We also don’t know the extent to which companies would be subject to scrutiny by government agencies such as the Ombudsman and the Auditor-General. Would Freedom of Information still be applicable? How would issues of national security be addressed? How would the successful company deal with privacy issues given the vast wealth of personal data it would have access to? Could it even be allowed to sell some of that data as an additional revenue stream?

Another issue would be the charges the successful company seeks whenever government wants to change visa design or visa policy – something that happens very regularly. Would that also impact on the policy advice Home Affairs gives to government, discouraging good advice that came at a high cost?

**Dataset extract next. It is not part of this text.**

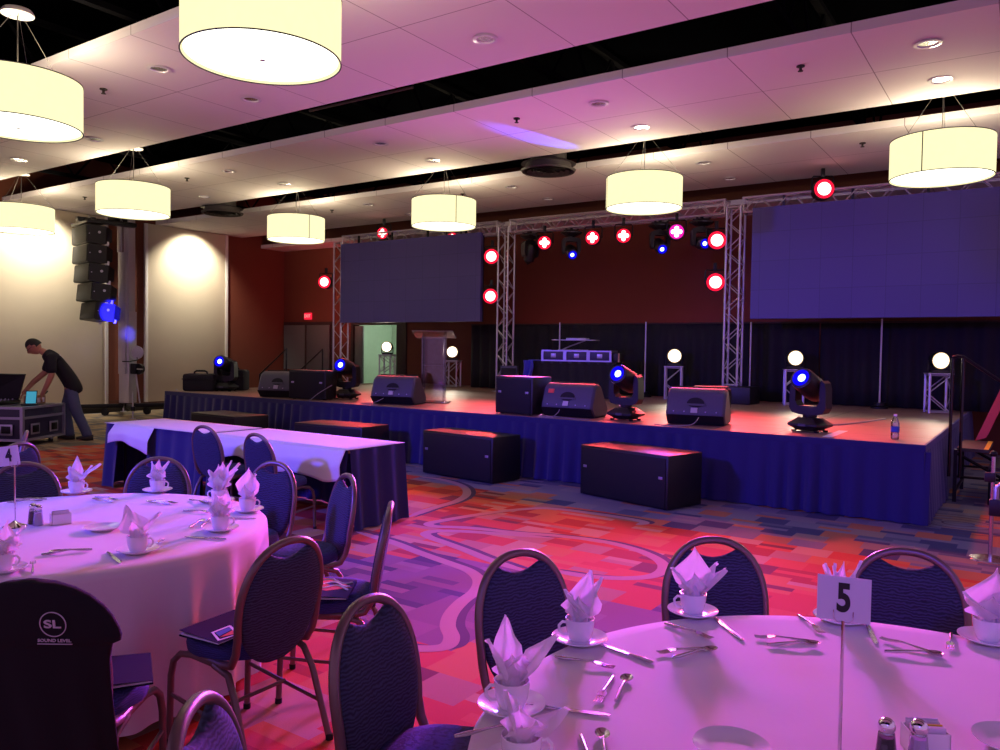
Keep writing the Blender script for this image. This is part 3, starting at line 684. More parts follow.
# DJ table
t = thing('dj_table', 'table covered in black cloth behind the wedge with the sticker', 'table', (-7.45, 13.5, SZ), R(14))
MB().box((-.86, -.34, .65), (.86, .34, .69), .006).build('tabletop', 'black_plastic', t)
MB().grid(lambda u, v: ((-.87+1.74*u), -.345-.012*math.sin(u*60)-.015*v, .695*(1-v)+.01*v), 120, 5).build('front_cloth', 'black_drape', t, smooth=180)
for s in (-1, 1):
    MB().tube([(s*.8, .28, 0), (s*.8, .28, .65)], .02, 8).build('leg', 'black_metal', t)
def dcl(u, v):
    y = -.38+.5*u; k = v*1.0
    if k < .3: return (-.62-.26*k/.3, y, .70+.012*math.sin(y*30+k*9))
    q = (k-.3)/.7; return (-.885-.03*math.sin(u*9+q*3)-.02*q, y+.03*math.sin(q*5), .70-.6*q*(1-.5*u))
tl = tag(MB().grid(dcl, 30, 26).grid(lambda u, v: (-.93+.20*u+.02*math.sin(v*6), -.385-.03*math.sin(u*8+v*2)-.02*v, .705-.62*v*(1-.35*u)), 20, 20).build('corner_cloth', 'blue_lit_cloth', smooth=180, solid=.004), 'blue lit cloth draped over the left corner of the DJ table', 'cloth')
tl.location = (-7.45, 13.5, SZ); tl.rotation_euler = (0, 0, R(14))
Dj = Tm((-7.45, 13.5, SZ), R(14))
def djbox(x, w, label, h=.2):
    loc = Dj @ Vector((x, 0, .695)); t = thing('flight_case', label, 'case', loc, R(14), 'flight cases on the DJ table')
    MB().box((-w/2, -.26, 0), (w/2, .26, h), .008).build('body', 'case_laminate', t)
    e = MB()
    for sx in (-w/2, w/2):
        for z in (0, h): e.box((sx-.018, -.275, z-.015 if z else 0), (sx+.018, .275, z+.018))
        e.box((sx-.02, -.278, 0), (sx+.02, -.255, h))
    for z in (0.0, h-.012): e.box((-w/2, -.272, z), (w/2, -.258, z+.026))
    e.build('metal_edging', 'case_edge', t, smooth=0)
    MB().box((-.05, -.268, h*.35), (.05, -.262, h*.75), .004).build('latch', 'case_edge', t)
djbox(-.36, .44, 'left silver edged flight case on the DJ table'); djbox(.10, .44, 'middle silver edged flight case on the DJ table'); djbox(.55, .42, 'right silver edged flight case on the DJ table')
loc = Dj @ Vector((.80, 0, .695)); t = thing('mixer', 'small dark mixer box at the right end of the DJ table', 'mixer', loc, R(14)); MB().box((-.08, -.2, 0), (.12, .2, .17), .01).build('body', 'black_plastic', t)
MB().box((-.08, -.21, .0), (-.05, -.19, .17)).box((.09, -.21, .0), (.12, -.19, .17)).build('corner_guard', 'carton_brown', t, smooth=0)
loc = Dj @ Vector((.0, 0, .90)); t = thing('laptop_stand', 'thin stand with a flat laptop shelf on the DJ table', 'stand', loc, R(14))
MB().tube([(-.25, -.1, .01), (-.1, .0, .09), (.2, 0, .2)], .012, 6).tube([(-.3, -.15, .012), (.3, -.15, .012)], .012, 6).build('frame', 'aluminium', t)
MB().box((-.42, -.2, .2), (.45, .15, .215), .004).build('shelf', 'aluminium', t)
loc = Dj @ Vector((.05, 0, 1.118)); t = thing('laptop', 'closed grey laptop lying on the shelf above the DJ table', 'laptop', loc, R(14)); MB().box((-.2, -.13, 0), (.2, .13, .018), .005).build('base', 'aluminium', t); MB().box((-.2, -.13, .02), (.2, .13, .03), .004).build('lid', 'case_edge', t)
# podium
t = thing('podium', 'clear acrylic podium with slanted top at the left half of the stage', 'podium', (-8.33, 10.25, SZ), R(30))
MB().box((-.28, -.2, 0), (.28, .2, .02), .004).build('base', 'acrylic', t)
for x in (-.18, .18): MB().box((x-.012, -.12, .02), (x+.012, .12, 1.12)).build('side_panel', 'acrylic', t, smooth=0)
MB().box((-.18, .1, .02), (.18, .118, 1.1)).build('back_panel', 'acrylic', t, smooth=0)
MB().box((-.17, -.12, .62), (.17, .1, .635)).build('shelf', 'acrylic', t, smooth=0)
MB().prism([(-.34, -.22, 1.18), (.34, -.22, 1.18), (.34, .22, 1.07), (-.34, .22, 1.07)], (0, 0, .018)).prism([(-.34, .2, 1.09), (.34, .2, 1.09), (.34, .22, 1.09), (-.34, .22, 1.09)], (0, 0, .03)).build('reading_top', 'acrylic', t, smooth=0)
# case under the right tower and small chrome case
t = thing('tower_case', 'black road case under the right truss tower', 'case', (-4.55, 14.1, SZ), 0)
MB().box((-.32, -.3, 0), (.42, .3, .305), .015).build('body', 'black_plastic', t)
MB().box((-.1, -.305, .1), (.1, -.295, .2), .01).build('handle', 'black_metal', t)
t = thing('drum_throne_bag', 'low dark bag with pale top lying behind the rightmost wedge monitor', 'bag', (-4.2, 12.0, SZ), R(15))
MB().box((-.3, -.2, 0), (.3, .2, .36), .06).build('body', 'black_cotton', t); MB().box((-.26, -.17, .35), (.26, .17, .38), .012).build('top_flap', 'speaker_grey', t)
# bottle
t = thing('water_bottle', 'clear plastic water bottle standing near the right front of the stage', 'bottle', (-1.25, 9.4, SZ)); t.scale = (1.25, 1.25, 1.2)
MB().lathe([(.03, 0), (.034, .01), (.033, .05), (.031, .055), (.034, .06), (.034, .12), (.033, .145), (.02, .185), (.013, .2), (.013, .21)], 20).build('body', 'bottle_plastic', t)
MB().lathe([(.0145, .208), (.0145, .226), (.001, .227)], 14).build('cap', 'paper_white', t)
MB().lathe([(.0345, .065), (.0345, .115)], 20, cap=False).build('label', 'print_blue', t)
# loose cables on the stage edge
def cable(pts, label, r=.006):
    P = [Vector(p) for p in pts]; Q = []
    for i in range(len(P)-1):
        p0, p1, p2, p3 = P[max(i-1, 0)], P[i], P[i+1], P[min(i+2, len(P)-1)]
        for k in range(8): u = k/8; Q.append(.5*((2*p1)+(p2-p0)*u+(2*p0-5*p1+4*p2-p3)*u*u+(3*p1-p0-3*p2+p3)*u**3))
    Q.append(P[-1]); return tag(MB().tube(Q, r, 6).build('cable', 'cable'), label, 'cable')
z = SZ+.007
cable([(-5.3, 9.2, z+.1), (-5.28, 9.12, z+.06), (-5.35, 9.06, z), (-5.55, 9.1, z), (-5.3, 9.16, z), (-5.0, 9.08, z), (-4.8, 9.14, z)], 'pale cable tangle in front of the wedge with the orange sticker')
cable([(-3.4, 9.3, z+.1), (-3.42, 9.15, z+.03), (-3.6, 9.1, z), (-3.9, 9.12, z)], 'pale cable curling below the rightmost wedge monitor')
cable([(-9.85, 9.4, z+.25), (-9.95, 9.2, z+.12), (-10.02, 9.06, z), (-10.05, 9.05, z)], 'orange tinted cable hanging from the left speaker box')
cable([(-8.6, 9.34, z+.1), (-8.7, 9.2, z+.02), (-8.9, 9.12, z), (-8.5, 9.08, z)], 'pale cable in front of the wedge by the podium')
cable([(-2.5, 10.2, z), (-2.1, 10.7, z), (-1.9, 11.4, z), (-1.75, 12.2, z)], 'dark cable running across the deck behind the largest moving light', .012)
# stairs at the left end
t = thing('stage_steps', 'dark steps with two sloping handrails at the far left end of the stage', 'stairs', (-14.1, 12.65, 0))
for i in range(3): MB().box((-.35-.32*i, -.5, .6-.21*i), (-.03-.32*i, .5, .64-.21*i)).build('tread', 'tread_grey', t, smooth=0)
MB().box((-.99, -.52, .02), (-.03, -.49, .2)).box((-.99, .49, .02), (-.03, .52, .2)).box((-.1, -.52, .0), (-.04, -.48, .64)).box((-.1, .48, .0), (-.04, .52, .64)).build('side_frame', 'black_metal', t, smooth=0)
for y in (-.55, .55): MB().tube([(-.98, y, .1), (-.98, y, 1.05), (-.06, y, 1.66), (-.06, y, .1)], .022, 8).build('handrail', 'black_metal', t)
# stairs at the right end
t = thing('stage_steps', 'black metal steps with chrome handrail posts at the right end of the stage', 'stairs', (-.82, 11.2, 0))
for i in range(3):
    tr = MB().box((.06+.32*i, -.5, .60-.2*i), (.38+.32*i, .6, .64-.2*i)).build('tread', 'tread_dark', t, smooth=0)
    MB().box((.33+.32*i, -.5, .6405-.2*i), (.38+.32*i, .6, .643-.2*i)).build('nosing', 'yellow_tape', tr, smooth=0)
for y in (-.5, .6):
    MB().box((.03, y-.02, .0), (.07, y+.02, .62)).tube([(.05, y, .58), (1.1, y, .0)], .02, 6).tube([(.05, y, .3), (.7, y, .3)], .016, 6).tube([(.4, y, 0), (.4, y, .42)], .016, 6).build('side_frame', 'black_metal', t)
MB().tube([(.05, -.5, .12), (.05, .6, .12)], .018, 6).tube([(.7, -.5, .25), (.7, .6, .25)], .018, 6).build('cross_brace', 'black_metal', t)
for x in (-.01, .10): MB().tube([(x, -.55, .3), (x, -.55, 1.70)], .018, 10).build('rail_post', 'dark_chrome', t)
MB().tube([(-.01, -.55, 1.70), (.04, -.55, 1.72), (.10, -.55, 1.71), (.5, -.55, 1.42), (1.2, -.55, .92)], .02, 8).build('handrail', 'black_metal', t)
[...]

Finally, there’s the question of what happens to thousands of Australian staff who currently process visas as Home Affairs employees. Home Affairs would need to meet the costs of redundancy payments for staff who are no longer needed.

Will the business case be made public?

On the basis of the limited information provided to the public to date, the business and risk case for privatising visa processing appears highly questionable.

Is the government prepared to be open with the Australian public and Parliament about this high-risk initiative?

Will the Australian public be comfortable with these extraordinary risks being taken on our behalf with such a core government function?

And how long before taxpayers have to bail out the department because one or more of these risks materialises?

It really is a gamble that’s just not worth taking.

Abul Rizvi left the Australian Public Service in 2015 as a deputy secretary and is currently undertaking a PhD on Australia’s immigration policies. He was a senior official in the Department of Immigration from the early 1990s to 2007. He was awarded the Public Service Medal and the Centenary Medal for services to development and implementation of immigration policy, including in particular the reshaping of Australia’s intake to focus on skilled migration.